At one point, the nominee's wife left the hearings in tears, but appeared composed when she returned to her seat behind the nominee minutes later.

Questioning of Alito was scheduled to conclude Thursday morning. The committee will also hear from supporters and opponents, as well as from the American Bar Association, which recently gave him its highest ranking for judicial qualification.

As Democrats continued to hammer Alito, the party's ranking member, Sen. Patrick Leahy of Vermont, told Alito he was "concerned that you may be retreating from part of your record."

"A number of us have been troubled by what we see as inconsistencies in some of the answers," Leahy said.

Republicans offered encouragement before the second day of hearings ended for Alito, whom President Bush nominated October 31 to replace retiring Justice Sandra Day O'Connor.

"They tried to sack you and they haven't done a very good job at it," said Sen. Charles Grassley, an Iowa Republican, adding the judge's "opponents are very desperate." (Pundit Scorecard)

Alito's wife, Martha-Ann Alito, was overcome with emotion as Sen. Lindsey Graham called her husband "a decent, honorable man." (Watch wife brought to tears -- 1:57)

That comment came just after the South Carolina Republican said to Alito: "Are you really a closet bigot? No, sir, you're not."

"I am sorry that you've had to go through this," Graham said moments later.

A staffer said Martha-Ann Alito was apparently upset at an earlier line of questioning over her husband's prior membership in Concerned Alumni of Princeton.

Alito, who listed membership in the group on a 1985 job application, said he did not recall joining and strongly denounced the group's purported support for admission restrictions on women and minorities.

While the nominee remained calm, an angry exchange occurred between the Republican chairman, Pennsylvania's Arlen Specter, and Sen. Edward Kennedy, a Massachusetts Democrat.
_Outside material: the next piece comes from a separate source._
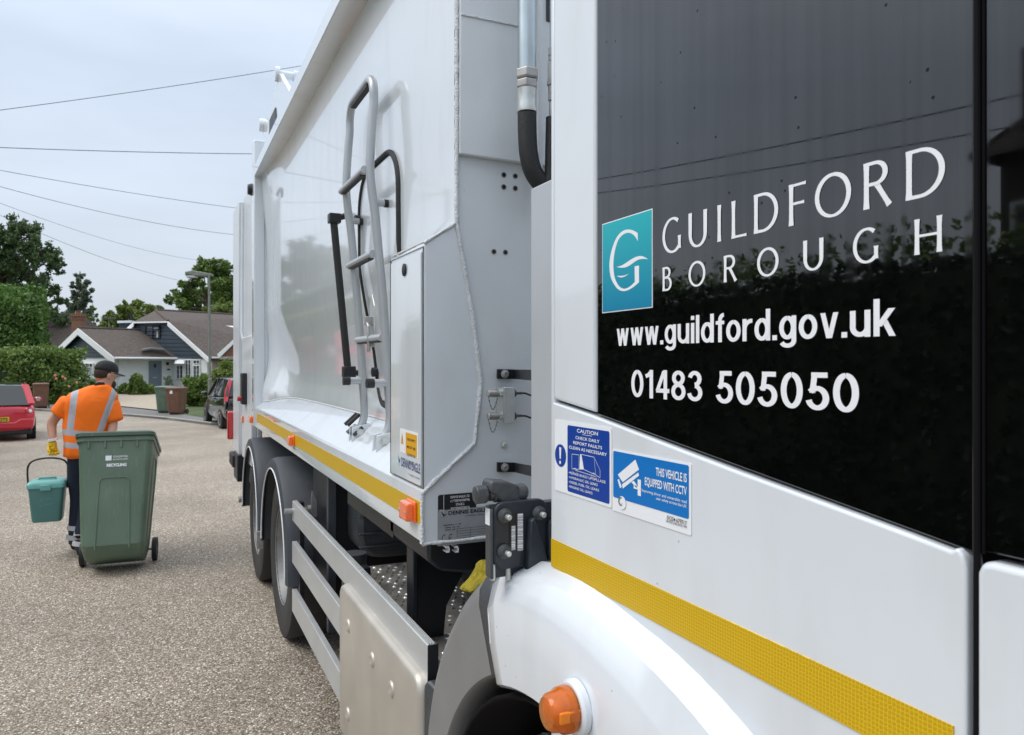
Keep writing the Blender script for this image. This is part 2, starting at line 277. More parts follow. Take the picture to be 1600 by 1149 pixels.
# ------------------------------------------------------------------ mesh building
def link(o): scene.collection.objects.link(o); return o
class MB:
    def __init__(s): s.v = []; s.f = []; s.m = []; s.mi = 0
    def add(s, vs, fs):
        k = len(s.v); s.v += [tuple(p) for p in vs]; s.f += [[i + k for i in f] for f in fs]; s.m += [s.mi] * len(fs); return s
    def box(s, lo, hi, rot=None, about=None):
        x0, y0, z0 = lo; x1, y1, z1 = hi
        vs = [Vector(p) for p in ((x0,y0,z0),(x1,y0,z0),(x1,y1,z0),(x0,y1,z0),(x0,y0,z1),(x1,y0,z1),(x1,y1,z1),(x0,y1,z1))]
        if rot is not None:
            c = Vector(about) if about else sum(vs, Vector()) / 8
            vs = [c + rot @ (p - c) for p in vs]
        return s.add(vs, [(0,3,2,1),(4,5,6,7),(0,1,5,4),(1,2,6,5),(2,3,7,6),(3,0,4,7)])
    def prism(s, poly, off):
        poly = [Vector(p) for p in poly]; off = Vector(off); n = len(poly)
        nn = Vector((0,0,0))
        for i in range(n):
            a, b = poly[i], poly[(i+1) % n]; nn += a.cross(b)
        if nn.dot(off) > 0: poly = poly[::-1]
        vs = poly + [p + off for p in poly]
        return s.add(vs, [list(range(n)), list(range(2*n-1, n-1, -1))] + [(i, i+n, (i+1) % n + n, (i+1) % n) for i in range(n)])
    def tube(s, pts, r, n=10, caps=True, closed=False, squash=None):
        pts = [Vector(p) for p in pts]; k = len(pts)
        rs = r if isinstance(r, (list, tuple)) else [r] * k
        tan = []
        for i in range(k):
            a = pts[(i-1) % k] if (closed or i > 0) else pts[i]; b = pts[(i+1) % k] if (closed or i < k-1) else pts[i]
            t = (b - a); tan.append(t.normalized() if t.length > 1e-9 else Vector((0,0,1)))
        ref = Vector((0,0,1)) if abs(tan[0].z) < .9 else Vector((1,0,0))
        nrm = (ref - tan[0] * ref.dot(tan[0])).normalized(); vs = []
        for i in range(k):
            nrm = (nrm - tan[i] * nrm.dot(tan[i])).normalized(); bn = tan[i].cross(nrm)
            for j in range(n):
                a = 2 * math.pi * j / n
                vs.append(pts[i] + (nrm * math.cos(a) + bn * math.sin(a) * (squash or 1)) * rs[i])
        fs = []
        for i in range(k if closed else k-1):
            for j in range(n):
                a = i*n + j; b = i*n + (j+1) % n; c = ((i+1) % k)*n + (j+1) % n; d = ((i+1) % k)*n + j
                fs.append((a, b, c, d))
        if caps and not closed: fs.append(list(range(n))[::-1]); fs.append(list(range((k-1)*n, k*n)))
        return s.add(vs, fs)
    def lathe(s, prof, c, axis, n=24, caps=True):              # prof: (radius, distance along axis)
        c = Vector(c); ax = Vector(axis).normalized()
        ref = Vector((0,0,1)) if abs(ax.z) < .9 else Vector((1,0,0)); u = (ref - ax * ref.dot(ax)).normalized(); v = ax.cross(u)
        vs = []
        for (r, d) in prof:
            for j in range(n):
                a = 2*math.pi*j/n; vs.append(c + ax*d + (u*math.cos(a) + v*math.sin(a))*r)
        fs = [(i*n+j, i*n+(j+1) % n, (i+1)*n+(j+1) % n, (i+1)*n+j) for i in range(len(prof)-1) for j in range(n)]
        if caps: fs += [list(range(n))[::-1], list(range((len(prof)-1)*n, len(prof)*n))]
        return s.add(vs, fs)
    def loft(s, rings, caps=True):
        n = len(rings[0]); vs = [p for r in rings for p in r]
        fs = [(i*n+j, i*n+(j+1) % n, (i+1)*n+(j+1) % n, (i+1)*n+j) for i in range(len(rings)-1) for j in range(n)]
        if caps: fs += [list(range(n))[::-1], list(range((len(rings)-1)*n, len(rings)*n))]
        return s.add(vs, fs)
    def grid(s, rows):                               # open sheet of rows of points
        n = len(rows[0]); vs = [p for r in rows for p in r]
        return s.add(vs, [(i*n+j, i*n+j+1, (i+1)*n+j+1, (i+1)*n+j) for i in range(len(rows)-1) for j in range(n-1)])
    def build(s, name, mats, parent=None, bevel=0, seg=2, smooth=True, angle=35, subsurf=0, solid=0):
        me = bpy.data.meshes.new(name); me.from_pydata(s.v, [], s.f); me.update()
        bm = bmesh.new(); bm.from_mesh(me); bmesh.ops.recalc_face_normals(bm, faces=bm.faces); bm.to_mesh(me); bm.free()
        mats = mats if isinstance(mats, list) else [mats]
        for m in mats: me.materials.append(M[m] if isinstance(m, str) else m)
        if len(mats) > 1: me.polygons.foreach_set('material_index', s.m)
        if smooth:
            me.polygons.foreach_set('use_smooth', [True] * len(me.polygons)); me.set_sharp_from_angle(angle=R(angle))
        o = link(bpy.data.objects.new(name, me))
        if parent: attach(o, parent)
        if solid: q = o.modifiers.new('s', 'SOLIDIFY'); q.thickness = solid
        if subsurf: q = o.modifiers.new('u', 'SUBSURF'); q.levels = q.render_levels = subsurf
        if bevel:
            q = o.modifiers.new('b', 'BEVEL'); q.width = bevel; q.segments = seg; q.limit_method = 'ANGLE'; q.angle_limit = R(30); q.harden_normals = False
        return o
def attach(o, parent):
    o.parent = parent
    if parent.parent is None: o.matrix_parent_inverse = Matrix.LocRotScale(parent.location, parent.rotation_euler, None).inverted()
def tag(o, label=None, cat=None, group=None, kind=None):
    if label: o['label'] = label
    if cat: o['category'] = cat
    if group: o['group'] = group
    if kind: o['kind'] = kind
    return o
def empty(name, loc=(0,0,0), rz=0, **k):
    o = link(bpy.data.objects.new(name, None)); o.location = loc; o.rotation_euler = (0, 0, rz); o.empty_display_size = .2
    return tag(o, **k)
def copy_tree(o, parent=None):
    c = o.copy(); link(c)
    if parent: c.parent = parent
    for ch in [x for x in bpy.data.objects if x.parent == o]: copy_tree(ch, c)
    return c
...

Kennedy criticized Alito's membership in the Princeton alumni group and wanted the committee to subpoena its records, which are housed in the Library of Congress. He demanded Specter immediately rule on the matter. (Watch as nomination hearing gets heated -- 3:31)

Specter said it was the first time he had heard about Kennedy's request. The two lawmakers then exchanged heated words over whether that was true.

Later, Specter said he had discussed the issue with staff during a break and was reminded that he had dismissed it as "unmeritorious."

However, he said that Kennedy's staffers "are en route or at the Library of Congress to look at these records."

Outside the hearing room, Kennedy cast doubt on Alito's testimony.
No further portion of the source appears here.